Mr Speaker, standing orders must be suspended because it is absolutely crystal clear to the Australian people that we have a divided, dishonest and incompetent government. Today, one-third of the caucus and one-quarter of the cabinet agreed with the coalition's assessment of this government. We all know that the Prime Minister and her backers are saying that, somehow, the result today was good news for the Prime Minister. How can the Prime Minister claim to have the confidence of this House when 31 members of the caucus voted for someone whom the member for Bendigo last week called a psychopath? How can that be good news for this Prime Minister? This is why standing orders must be suspended.

Fundamentally, this Prime Minister has a trust problem, and that is the most important issue that should be before this House—the trust problem that this Prime Minister has, which was on display yet again just a half an hour before question time. We all know that last week the Prime Minister ferociously attacked the then foreign minister. She said: 'The government that Kevin Rudd had led had entered a period of paralysis. Kevin Rudd as Prime Minister always had very difficult and very chaotic work patterns. Government, by contrast, requires consistency, purpose, method, discipline, inclusion, consultation, which the member for Griffith did not have.' So here we have, last week, the Prime Minister's candid assessment of the member for Griffith, and what does she say today? She says: 'We must honour his many achievements. Kevin Rudd led this nation through the global financial crisis. He delivered the apology to the stolen generations. He has been an amazing advocate of Australia's interest on the world stage, and he has made so many other remarkable achievements.' He has made so many other remarkable achievements, except that he was the greatest prima donna the Labor Party has ever known, because that is what she said last Thursday.

Standing orders must be suspended because this Prime Minister has a trust problem and a truth problem. This Prime Minister cannot even maintain a consistent position from Thursday to Monday. That is the problem with this Prime Minister. She did not tell the truth to the former Prime Minister in June of last year, she did not tell the truth to the Australian people before the election about the carbon tax, she did not tell the truth to the member for Denison about poker machine changes and she cannot even tell the truth today. That is why standing orders must be suspended. That is the most important matter before this House.
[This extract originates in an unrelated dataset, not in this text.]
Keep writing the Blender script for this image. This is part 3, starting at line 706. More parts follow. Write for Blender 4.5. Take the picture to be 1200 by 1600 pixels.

Over the years I have had a lot of disagreements with the member for Griffith, but he was right when he said last week that the Prime Minister 'has lost the trust of the Australian people'. But it is not just that the Prime Minister has lost the trust of the Australian people—the Prime Minister has not delivered good government to the Australian people. Kevin Rudd, the member for Griffith, nailed that last week when he said:

It wasn’t K Rudd who made a pre-election commitment on a carbon tax. It wasn’t K Rudd who made a particular commitment to Mr Wilkie on the question of poker machines. It wasn’t K Rudd who had anything to do with the East Timor solution or the Malaysia solution. These were initiatives and decisions taken uniquely by the prime minister.

Standing orders must be suspended because this is a government with a fundamental problem identified by the former Prime Minister and the former foreign minister. There is the faceless men problem, there is the trust problem and there is the problem of a Prime Minister who has no core beliefs.

Do not think that the faceless men are going to go away—oh no! We know what the faceless men are doing. They are at work today, and they will be at work in the future, because they just cannot help themselves. And that is not me speaking, that is the minister for resources—someone who has no confidence in this Prime Minister, someone who has no confidence in a government run by this Prime Minister and someone who has told the truth. I congratulate him for telling the truth, because there is a truth deficit disorder in the modern Labor Party and no-one suffers from that dreadful political syndrome more than this Prime Minister.